** Task prompt **
Search the material for the string "this", then return every line where it is found.

** Supplied data **
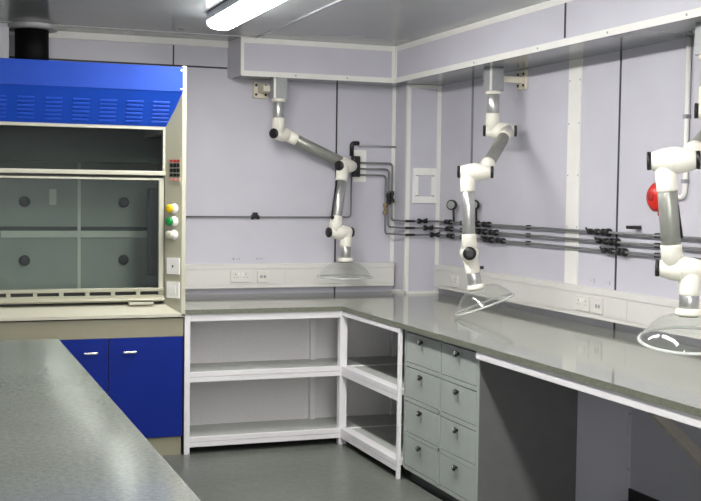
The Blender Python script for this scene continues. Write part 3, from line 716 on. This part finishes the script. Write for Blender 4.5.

---

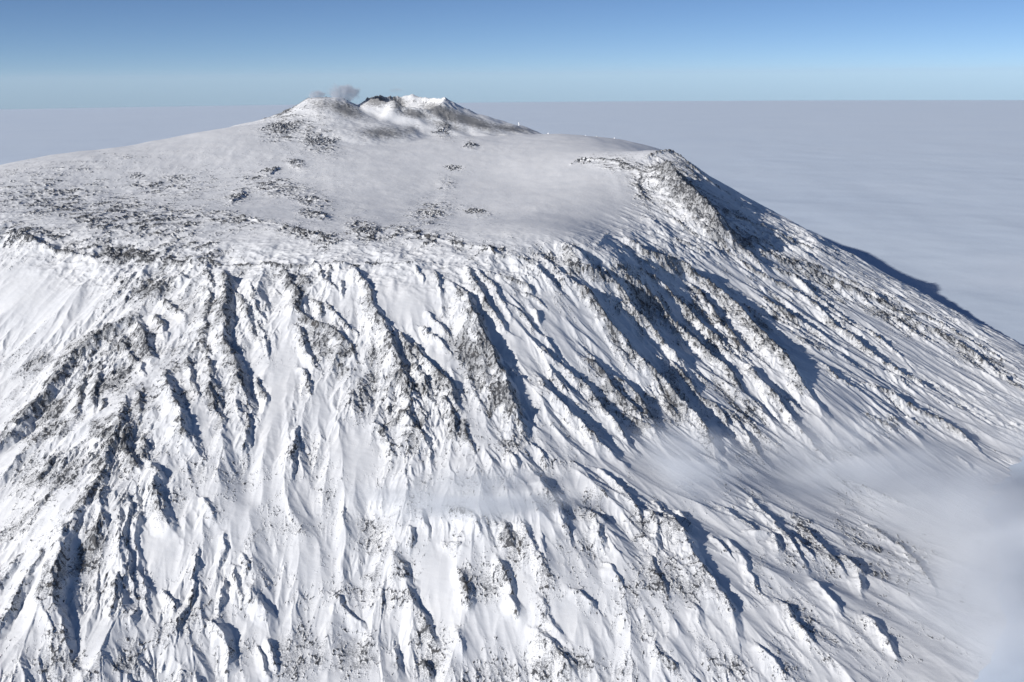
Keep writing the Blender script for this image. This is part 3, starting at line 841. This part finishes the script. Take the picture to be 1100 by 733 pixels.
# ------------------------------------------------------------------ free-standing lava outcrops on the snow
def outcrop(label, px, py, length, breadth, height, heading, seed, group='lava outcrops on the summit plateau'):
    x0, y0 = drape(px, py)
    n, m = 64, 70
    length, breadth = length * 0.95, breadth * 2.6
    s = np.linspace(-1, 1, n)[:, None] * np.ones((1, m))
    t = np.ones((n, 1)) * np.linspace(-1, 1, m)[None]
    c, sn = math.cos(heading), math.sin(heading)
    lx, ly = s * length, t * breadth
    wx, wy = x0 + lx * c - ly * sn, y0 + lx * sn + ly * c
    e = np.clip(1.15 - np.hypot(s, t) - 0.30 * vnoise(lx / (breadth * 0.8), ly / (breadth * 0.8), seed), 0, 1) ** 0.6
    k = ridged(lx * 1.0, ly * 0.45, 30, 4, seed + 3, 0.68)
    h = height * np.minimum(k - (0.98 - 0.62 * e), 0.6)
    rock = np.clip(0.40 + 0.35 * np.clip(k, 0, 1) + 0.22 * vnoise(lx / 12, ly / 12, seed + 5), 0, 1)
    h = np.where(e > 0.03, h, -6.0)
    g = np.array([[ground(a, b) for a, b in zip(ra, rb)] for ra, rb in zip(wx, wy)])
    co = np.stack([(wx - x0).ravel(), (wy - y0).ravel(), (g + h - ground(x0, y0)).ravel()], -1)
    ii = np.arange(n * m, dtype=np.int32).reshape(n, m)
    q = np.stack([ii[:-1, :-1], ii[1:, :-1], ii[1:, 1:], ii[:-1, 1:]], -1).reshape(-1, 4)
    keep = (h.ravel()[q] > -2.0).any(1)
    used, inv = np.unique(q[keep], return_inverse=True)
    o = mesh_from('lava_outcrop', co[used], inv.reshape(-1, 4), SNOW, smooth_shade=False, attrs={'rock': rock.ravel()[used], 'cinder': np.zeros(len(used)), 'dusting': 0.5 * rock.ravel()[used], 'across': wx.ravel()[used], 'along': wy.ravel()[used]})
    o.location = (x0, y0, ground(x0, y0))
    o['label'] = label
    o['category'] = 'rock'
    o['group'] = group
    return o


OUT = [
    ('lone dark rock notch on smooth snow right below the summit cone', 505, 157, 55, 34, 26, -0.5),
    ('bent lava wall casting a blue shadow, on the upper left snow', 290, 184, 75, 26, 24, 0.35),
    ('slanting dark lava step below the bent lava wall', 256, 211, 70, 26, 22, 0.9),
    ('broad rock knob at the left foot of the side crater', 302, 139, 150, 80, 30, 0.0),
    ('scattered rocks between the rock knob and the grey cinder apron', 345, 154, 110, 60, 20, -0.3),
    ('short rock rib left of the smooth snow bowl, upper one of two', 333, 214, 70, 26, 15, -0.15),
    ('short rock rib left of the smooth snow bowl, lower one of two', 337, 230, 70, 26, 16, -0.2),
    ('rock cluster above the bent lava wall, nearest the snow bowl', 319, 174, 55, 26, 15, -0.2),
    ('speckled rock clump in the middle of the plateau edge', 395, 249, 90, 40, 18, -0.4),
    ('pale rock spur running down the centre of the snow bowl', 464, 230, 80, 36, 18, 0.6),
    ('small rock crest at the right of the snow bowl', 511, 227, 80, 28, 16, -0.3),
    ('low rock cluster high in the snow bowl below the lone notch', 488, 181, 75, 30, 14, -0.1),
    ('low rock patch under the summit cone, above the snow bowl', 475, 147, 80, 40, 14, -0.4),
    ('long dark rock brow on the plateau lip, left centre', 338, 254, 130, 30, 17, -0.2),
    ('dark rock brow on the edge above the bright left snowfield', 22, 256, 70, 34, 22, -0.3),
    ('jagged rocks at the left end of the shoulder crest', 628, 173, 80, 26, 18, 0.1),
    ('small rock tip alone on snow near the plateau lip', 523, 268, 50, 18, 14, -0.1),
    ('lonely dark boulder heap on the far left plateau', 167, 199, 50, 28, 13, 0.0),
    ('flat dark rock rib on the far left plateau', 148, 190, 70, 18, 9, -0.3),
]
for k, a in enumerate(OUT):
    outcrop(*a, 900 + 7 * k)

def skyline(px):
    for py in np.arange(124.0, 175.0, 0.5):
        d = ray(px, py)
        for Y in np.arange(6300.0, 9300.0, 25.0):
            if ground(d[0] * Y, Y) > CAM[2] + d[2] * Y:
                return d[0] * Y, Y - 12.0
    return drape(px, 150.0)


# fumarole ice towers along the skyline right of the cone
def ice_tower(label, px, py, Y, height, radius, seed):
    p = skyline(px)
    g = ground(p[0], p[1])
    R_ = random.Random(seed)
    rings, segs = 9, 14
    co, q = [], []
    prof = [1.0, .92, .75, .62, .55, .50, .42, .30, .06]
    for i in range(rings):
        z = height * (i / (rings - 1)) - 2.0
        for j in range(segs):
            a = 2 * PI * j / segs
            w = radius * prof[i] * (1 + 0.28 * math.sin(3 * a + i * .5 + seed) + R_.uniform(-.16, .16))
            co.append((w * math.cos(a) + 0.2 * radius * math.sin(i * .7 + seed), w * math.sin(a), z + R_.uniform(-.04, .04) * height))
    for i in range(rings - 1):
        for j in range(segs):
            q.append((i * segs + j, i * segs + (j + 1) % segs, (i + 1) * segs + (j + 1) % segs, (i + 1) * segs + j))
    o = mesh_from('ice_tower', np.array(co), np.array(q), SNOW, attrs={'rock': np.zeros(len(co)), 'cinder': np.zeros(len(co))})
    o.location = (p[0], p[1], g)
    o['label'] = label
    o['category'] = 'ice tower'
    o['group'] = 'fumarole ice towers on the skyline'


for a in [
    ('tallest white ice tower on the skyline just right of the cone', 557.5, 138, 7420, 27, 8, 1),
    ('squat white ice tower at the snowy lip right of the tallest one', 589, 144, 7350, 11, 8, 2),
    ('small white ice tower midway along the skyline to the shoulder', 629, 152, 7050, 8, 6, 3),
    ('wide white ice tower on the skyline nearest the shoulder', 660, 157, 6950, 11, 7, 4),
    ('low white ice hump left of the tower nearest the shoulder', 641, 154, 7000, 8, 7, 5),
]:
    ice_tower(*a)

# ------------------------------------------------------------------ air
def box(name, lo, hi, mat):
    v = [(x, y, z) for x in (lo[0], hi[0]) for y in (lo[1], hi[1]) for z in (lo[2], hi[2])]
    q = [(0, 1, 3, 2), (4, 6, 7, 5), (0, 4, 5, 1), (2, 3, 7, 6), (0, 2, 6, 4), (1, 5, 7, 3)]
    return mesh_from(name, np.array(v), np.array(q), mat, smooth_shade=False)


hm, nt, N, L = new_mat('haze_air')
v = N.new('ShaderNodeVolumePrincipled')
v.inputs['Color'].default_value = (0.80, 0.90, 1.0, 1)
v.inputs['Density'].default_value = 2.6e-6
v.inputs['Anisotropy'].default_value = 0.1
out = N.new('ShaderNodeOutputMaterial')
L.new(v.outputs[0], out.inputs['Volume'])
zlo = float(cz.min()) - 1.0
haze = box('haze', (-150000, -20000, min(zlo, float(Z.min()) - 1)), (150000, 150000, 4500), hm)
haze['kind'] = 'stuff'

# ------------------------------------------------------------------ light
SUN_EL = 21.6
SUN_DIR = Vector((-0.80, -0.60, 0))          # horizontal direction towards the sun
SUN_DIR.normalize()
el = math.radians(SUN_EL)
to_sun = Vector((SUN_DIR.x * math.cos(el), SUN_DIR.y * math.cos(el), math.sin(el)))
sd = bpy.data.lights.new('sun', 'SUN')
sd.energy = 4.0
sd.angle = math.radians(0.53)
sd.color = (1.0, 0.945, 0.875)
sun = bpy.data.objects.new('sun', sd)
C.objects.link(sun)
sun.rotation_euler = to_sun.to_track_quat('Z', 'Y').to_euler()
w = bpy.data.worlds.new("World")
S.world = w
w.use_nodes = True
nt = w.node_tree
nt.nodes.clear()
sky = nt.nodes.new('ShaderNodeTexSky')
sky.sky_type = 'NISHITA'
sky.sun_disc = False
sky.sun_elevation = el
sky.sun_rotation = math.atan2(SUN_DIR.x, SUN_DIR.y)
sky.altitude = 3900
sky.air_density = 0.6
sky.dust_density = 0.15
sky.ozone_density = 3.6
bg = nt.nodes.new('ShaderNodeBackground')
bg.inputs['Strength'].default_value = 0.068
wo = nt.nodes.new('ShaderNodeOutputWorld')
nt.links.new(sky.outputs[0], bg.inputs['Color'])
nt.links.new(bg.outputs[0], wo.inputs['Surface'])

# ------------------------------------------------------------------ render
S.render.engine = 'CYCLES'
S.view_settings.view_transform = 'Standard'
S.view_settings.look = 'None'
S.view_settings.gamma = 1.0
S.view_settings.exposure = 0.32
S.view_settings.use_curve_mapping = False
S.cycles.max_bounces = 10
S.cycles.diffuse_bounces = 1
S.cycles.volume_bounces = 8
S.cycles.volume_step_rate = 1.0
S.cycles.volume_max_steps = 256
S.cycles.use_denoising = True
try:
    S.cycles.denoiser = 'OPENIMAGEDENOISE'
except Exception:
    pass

** Exercise result **
The Blender Python script for this scene continues. Write part 3, from line 716 on. This part finishes the script. Write for Blender 4.5.
Keep writing the Blender script for this image. This is part 3, starting at line 841. This part finishes the script. Take the picture to be 1100 by 733 pixels.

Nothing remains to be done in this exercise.